Monday, Sep. 17, 1951

The Marshal's Pressagent

When Colonel Blimp opened one of his favorite papers one day last week--the Tory Evening Standard--he got an eye-bugging jolt. Gad, sir, the Standard seemed to have an odd new contributor: hell-raising Laborite Aneurin Bevan, who once called the Conservative press "the most prostituted in the world."

Bevan, with his wife, Labor Amazon Jennie Lee, and a troupe of other left-wingers, spent the summer in Yugoslavia, the new promised land of leftists who are no longer pro-Russian but are still pro-Marxist. Reporter Bevan, eager and ecstatic, told the Standard's readers about Tito's charm and the wonders of his regime : "The Yugoslavs are . . . good-looking people . . . proud . . . courageous [and] Prime Minister Josip Broz Tito is in all those respects representative."

Adriatic Frolic. Bevan and his wife found "no fake austerity" during a two-day visit at Tito's summer home on the Adriatic island of Brioni, but found no opulence either. "It had the flavor of a partisan company headquarters." Hero-Worshiper Bevan sketched a picture of Tito and his comrades of World War II days who are now government officials, sitting on the island in bunkhouse familiarity swapping crackerbarrel jokes and war memories. Bevan pooh-poohed the idea that Tito, approaching 60 and recovering from an abdominal operation, was past his prime. "His tanned, compact figure might have been that of a man twenty years younger."

Continued Bevan: "I am the world's worst swimmer [but] Tito is expert. When we went bathing together, Tito, my wife and Tiger, the magnificent German police dog that goes everywhere with him, the three of them enjoyed my discomfiture . . . The Marshal promised if I stayed a little longer he would soon teach me to be as good a swimmer as he is himself."
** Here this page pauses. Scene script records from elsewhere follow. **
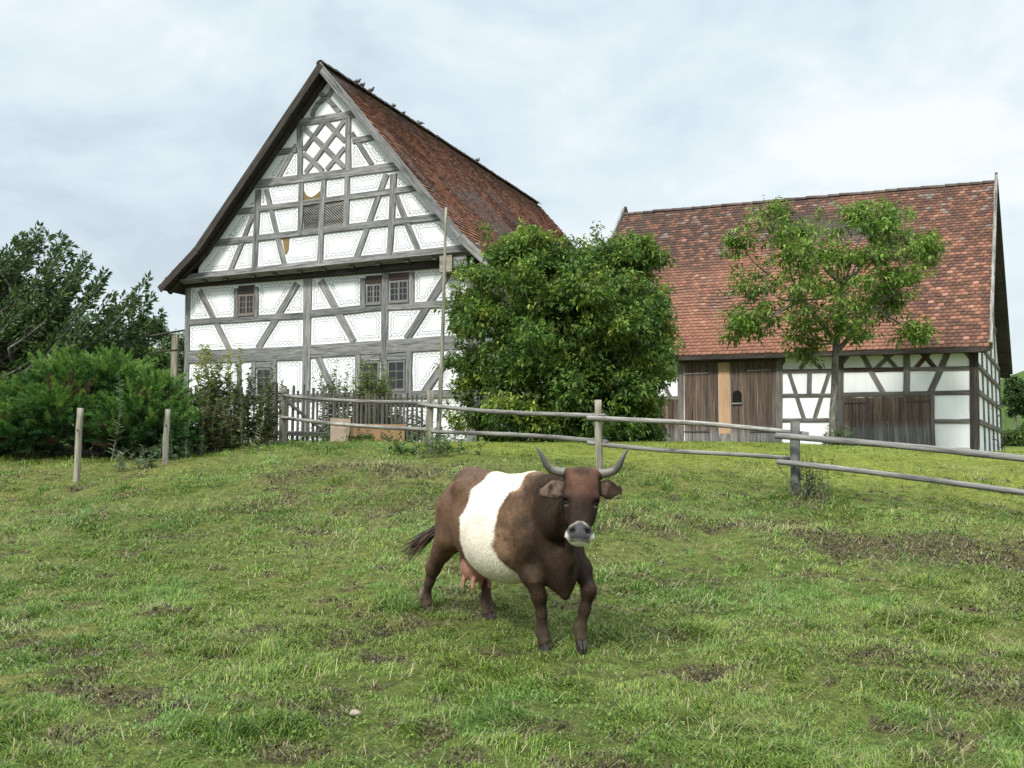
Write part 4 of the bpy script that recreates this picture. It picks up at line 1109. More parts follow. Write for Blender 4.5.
    bl([.012, .008, .007], H*sstep(.050, .028, np.hypot(a-.200, (np.abs(b)-.108)))*.8)             # round the eyes
    bl([.12, .09, .07], H*sstep(.012, .004, np.abs(a-.228))*sstep(.03, .015, np.abs(np.abs(b)-.112))*(g > -.06)*.6)
    bl([.60, .56, .49], H*sstep(.366, .388, a+.018*np.cos(b*38)+.02*(n2-.5)))                       # pale ring of the muzzle
    bl([.062, .062, .064], H*sstep(.362, .376, a+.016*np.cos(b*45)-.012)*sstep(.500, .488, a)*sstep(.112, .090, np.abs(b)+.55*np.maximum(0, a-.43)))
    bl([.006, .006, .006], H*(np.hypot((a-.428), (np.abs(b)-.054)*.9) < .021)*(g > -.01))
    bl([.05, .045, .043], H*sstep(.008, .003, np.abs(a-.499))*(np.abs(b) < .07)*.7)
    ear = H*sstep(.135, .15, np.abs(b))*(a > -.05)*(a < .22)*(g < -.02)
    cup = sstep(-.105, -.085, g)*ear
    bl([.050, .032, .024], ear*.9); bl([.15, .105, .08], cup*sstep(.35, .6, fbm(a*30, b*30, g*30, seed=3))*.9)
    st = fbm(x*9+z*4, y*34, z*7, seed=26, octv=3)
    c *= (.50+.48*n2+.52*st)[:, None]**np.where(belt > .5, .3, 1.0)[:, None]
    me = mesh_np('cow', V, [F], c, True)
    m = NT('cow_hide')
    n = m.noise(m.coord((60, 60, 22)), 1.6, 4, .65); k = m.ramp(n, [(.3, (.84, .84, .84)), (.7, (1.14, 1.13, 1.12))])
    m.bsdf(m.mix(1.0, m.attr(), k, 'MULTIPLY'), .6, n, .45, .006, .10)
    
    C = link('cow', me, m.m, None, (CX, CY, CZ), (0, 0, yaw))
    coat(C, V, F, c)
    tag(C, 'horned brown cow with a broad white belt walking across the pasture', 'cow')
    # horns: lyre-shaped, out then up
    hm = NT('horn'); nn = hm.noise(hm.coord((1, 1, 1)), 30, 3)
    hm.bsdf(hm.mix(1.0, hm.attr(), hm.ramp(nn, [(.3, (.8, .8, .8)), (.7, (1.15, 1.15, 1.15))]), 'MULTIPLY'), .45, nn, .2, .003, .4)
    hz = np.array([0, 0, 1.]); side = np.array([l[0], l[1], 0]); side /= np.linalg.norm(side)
    for sy in (-1, 1):
        p0 = h(-.05, sy*.105, -.045); fr = np.array([face[0], face[1], 0])
        P = [p0, p0+side*sy*.075+hz*.004, p0+side*sy*.135+hz*.024, p0+side*sy*.172+hz*.062+fr*.02, p0+side*sy*.192+hz*.108+fr*.03, p0+side*sy*.215+hz*.155+fr*.03, p0+side*sy*.252+hz*.198+fr*.02]
        R = [.037, .034, .031, .027, .021, .014, .004]
        pp = []; rr = []
        for i in range(len(P)-1):
            for t in (0, .5): pp.append(P[i]*(1-t)+P[i+1]*t); rr.append(R[i]*(1-t)+R[i+1]*t)
        pp.append(P[-1]); rr.append(R[-1])
        mb = MB(); mb.tube(pp, rr, 12)
        nv = 12; mb.c = []
        for i in range(len(pp)):
            t = i/(len(pp)-1); col = np.array([.150, .138, .115])*(1-t)**1.5+np.array([.050, .052, .05])*(1-(1-t)**1.5)
            mb.c += [tuple(col)]*nv
        mb.build('horn', hm.m, C, True, True)
        eb = MB(); bm = bmesh.new(); bmesh.ops.create_uvsphere(bm, u_segments=16, v_segments=10, radius=.020)
        em = bpy.data.meshes.new('eye'); bm.to_mesh(em); bm.free()
        for pl in em.polygons: pl.use_smooth = True
        link('eye', em, EYE, C, tuple(h(.200, sy*.106, -.020)))
    # cloven hooves
    hf_m = flat('hoof', (.024, .020, .017), .6, .3, 40)
    for (pos, pitch, yw) in hoofs:
        mb = MB()
        for s in (-1, 1):
            pr = [(-.055, .036), (-.01, .046), (.045, .040), (.085, .018)]
            V = []; zt = [.075, .085, .06, .035]
            for i, (px, w) in enumerate(pr):
                for (yy, zz) in ((.003, 0), (w, 0), (w*.82, zt[i]), (.004, zt[i])): V.append((px-(.012 if zz else 0), s*yy, zz))
            Fq = [(i*4+k, i*4+(k+1) % 4, i*4+4+(k+1) % 4, i*4+4+k) for i in range(3) for k in range(4)]+[(3, 2, 1, 0), (12, 13, 14, 15)]
            mb.add(V, Fq)
        mb.build('hoof', hf_m, C, loc=(pos[0], pos[1], pos[2]-.012), rot=(0, pitch, yw))
    # tail switch of long dark hair
    r = random.Random(3); mb = MB()
    t0 = Vector((-1.08, -.03, .83))
    for i in range(170):
        d = Vector((-.44+r.gauss(0, .09), -.60+r.gauss(0, .08), -.50+r.gauss(0, .11))).normalized(); L = r.uniform(.20, .50)
        s = t0+Vector((r.gauss(0, .014), r.gauss(0, .014), r.gauss(0, .014)))-d*r.uniform(0, .10)
        g = r.uniform(.5, 1.5); col = (.035*g, .022*g, .016*g) if r.random() < .7 else (.10*g, .06*g, .03*g)
        q = [s, s+d*L*.5+Vector((0, 0, r.gauss(.0, .012))), s+d*L+Vector((0, 0, -.03+r.gauss(0, .015)))]
        mb.tube(q, [.0035, .0045, .0008], 4, col, False)
    mb.build('tail_tuft', col_mat('tail_hair', .5, 10, .1, 0), C, True, True)
    return C
def eye_mat():
    m = NT('cow_eye'); return m.bsdf((.006, .005, .005), .35, spec=.15)
EYE = eye_mat()
COW = cow()
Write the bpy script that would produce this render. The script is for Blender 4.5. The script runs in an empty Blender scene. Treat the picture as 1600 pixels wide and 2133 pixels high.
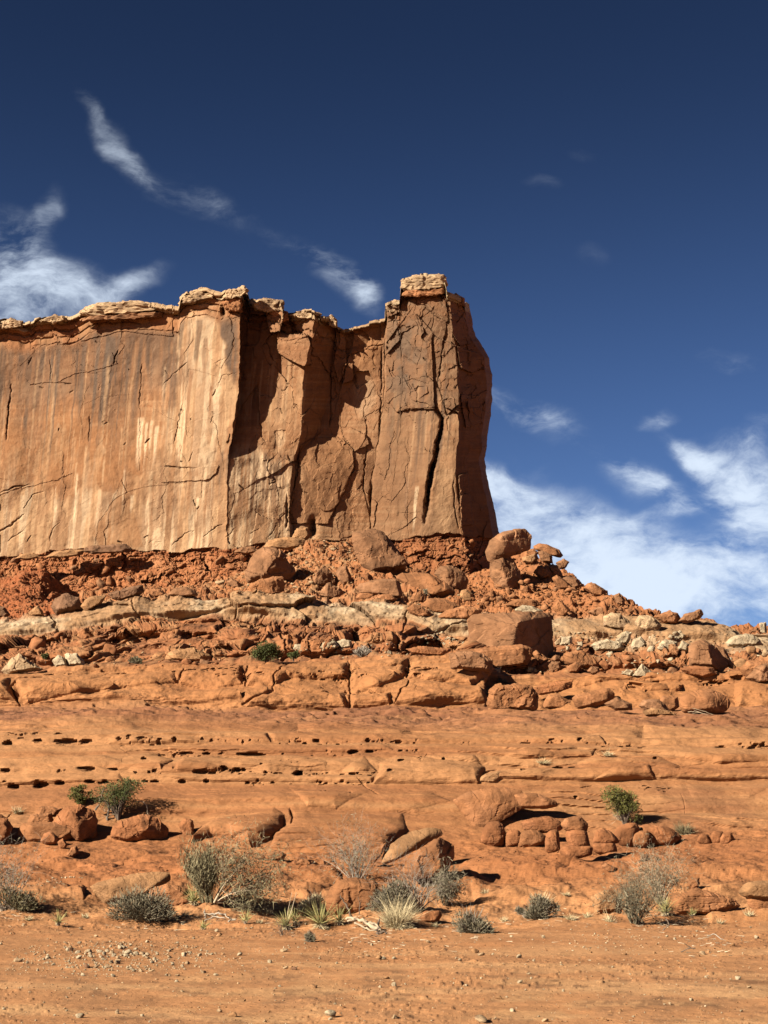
import bpy, bmesh, math, random
import numpy as np
from mathutils import Vector, Matrix, Euler

# ------------------------------------------------------------------ camera
scene = bpy.context.scene
FPX, CX, CY, HORIZ = 3204.0, 800.0, 1066.5, 1700.0
CAM = np.array([0.0, 0.0, 1.6])
PITCH = math.atan((HORIZ - CY) / FPX)
cam_data = bpy.data.cameras.new("camera")
cam = bpy.data.objects.new("camera", cam_data)
scene.collection.objects.link(cam)
cam.location = CAM
cam.rotation_euler = (math.pi / 2 + PITCH, 0, 0)
cam_data.sensor_fit = 'VERTICAL'
cam_data.sensor_height = 36.0
cam_data.lens = FPX / 2133.0 * 36.0
cam_data.clip_start = 0.1
cam_data.clip_end = 6000
scene.camera = cam
scene.view_settings.view_transform = 'Standard'
scene.view_settings.look = 'None'
scene.view_settings.gamma = 1.0
scene.view_settings.exposure = 1.91
scene.cycles.diffuse_bounces = 1
ALB = 0.335

CP, SP = math.cos(PITCH), math.sin(PITCH)
def ray(x, y):
    """direction through a photo pixel, scaled so that its world Y is 1"""
    a = (np.asarray(x, float) - CX) / FPX
    b = (CY - np.asarray(y, float)) / FPX
    ry = CP - b * SP
    rz = SP + b * CP
    return a / ry, rz / ry
def at(x, y, d):
    u, v = ray(x, y)
    d = np.asarray(d, float)
    return np.stack([u * d, d + 0 * u, CAM[2] + v * d], -1)
def project(P):
    X, Y, Z = P[..., 0], P[..., 1], P[..., 2] - CAM[2]
    depth = Y * CP + Z * SP
    up = -Y * SP + Z * CP
    return CX + FPX * X / depth, CY - FPX * up / depth

# ------------------------------------------------------------------ sun and sky
SUN_EL, SUN_SIDE = math.radians(27), math.radians(36)     # from the left, behind the camera
sdir = Vector((-math.cos(SUN_SIDE) * math.cos(SUN_EL), -math.sin(SUN_SIDE) * math.cos(SUN_EL), math.sin(SUN_EL)))
sun_data = bpy.data.lights.new("sun", 'SUN')
sun_data.energy = 5.0
sun_data.angle = math.radians(0.53)
sun_data.color = (1.0, 0.89, 0.73)
sun = bpy.data.objects.new("sun", sun_data)
scene.collection.objects.link(sun)
sun.rotation_euler = sdir.to_track_quat('Z', 'Y').to_euler()
sun.location = (-40, -30, 40)

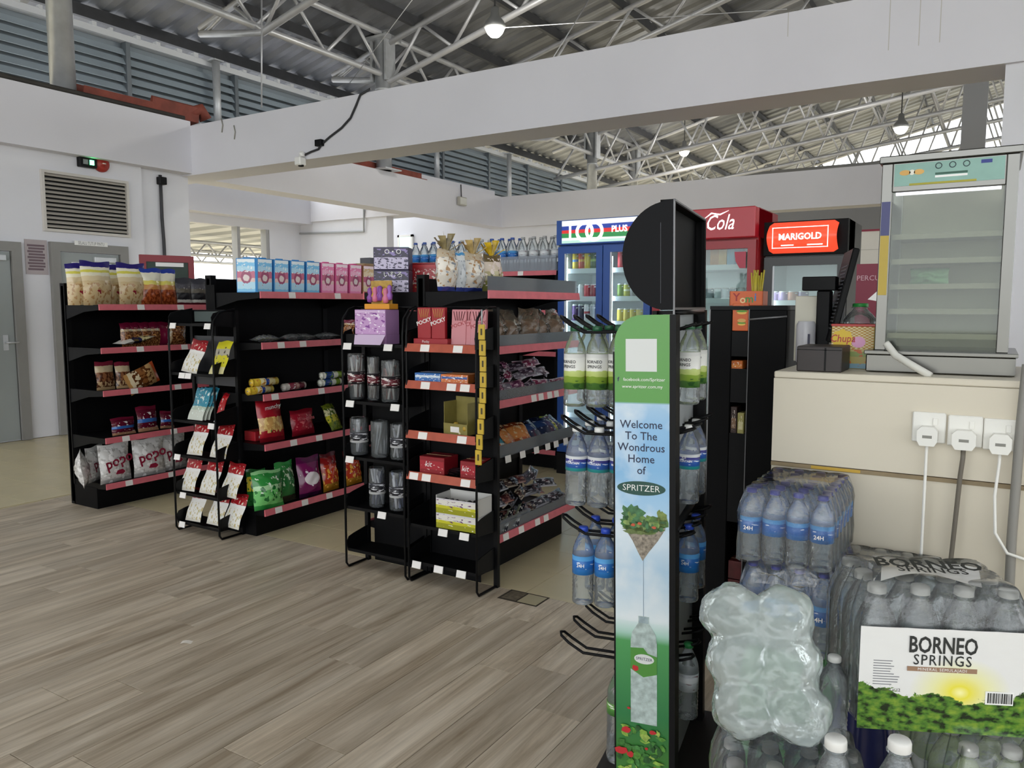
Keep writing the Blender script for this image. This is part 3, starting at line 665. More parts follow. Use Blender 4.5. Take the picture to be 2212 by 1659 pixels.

After frolicking in the Adriatic, they discussed the state of the world. Tito does not think Russia aims at a general war but she might "fall into it." He is in favor of Western rearmament (Bevan is not). Most disturbing question to Reporter Bevan: Can Tito maintain his dictatorial hold on the touchy Yugoslav peasants?* Bevan admitted that the forced seizure by the government of the peasants' pigs and grain was condemned in the Western world. "But," he added defensively, "it is difficult to see how the Yugoslav government could do otherwise."

The Man He Wants to Be? Many British readers were outraged by the fact that (as one put it) "the unspeakable, anti-British, anti-empire and pro-Communist Bevan" should be allowed to publicize himself and "his Moscow-trained Communist dictator friend Tito" in a "decent . . . newspaper." The Standard, owned by Sevan's personal friend and political enemy Lord Beaverbrook, replied that Mr. Sevan's report had been printed "because it is news."

Commented the Daily Express, another Beaverbrook paper: the Bevan articles give "an extraordinary insight into the character and aims of this man who hopes one day to become Prime Minister of Britain . . . In describing Tito, Mr. Bevan is describing the sort of man that he himself would like to be . . . the political powers which he himself would like to have in this country."

* This week, for the third time in seven weeks, Tito received a warning from a top-level Stalin henchman--Deputy War Minister Vasily Sokolovsky--that the Yugoslav people would overthrow him.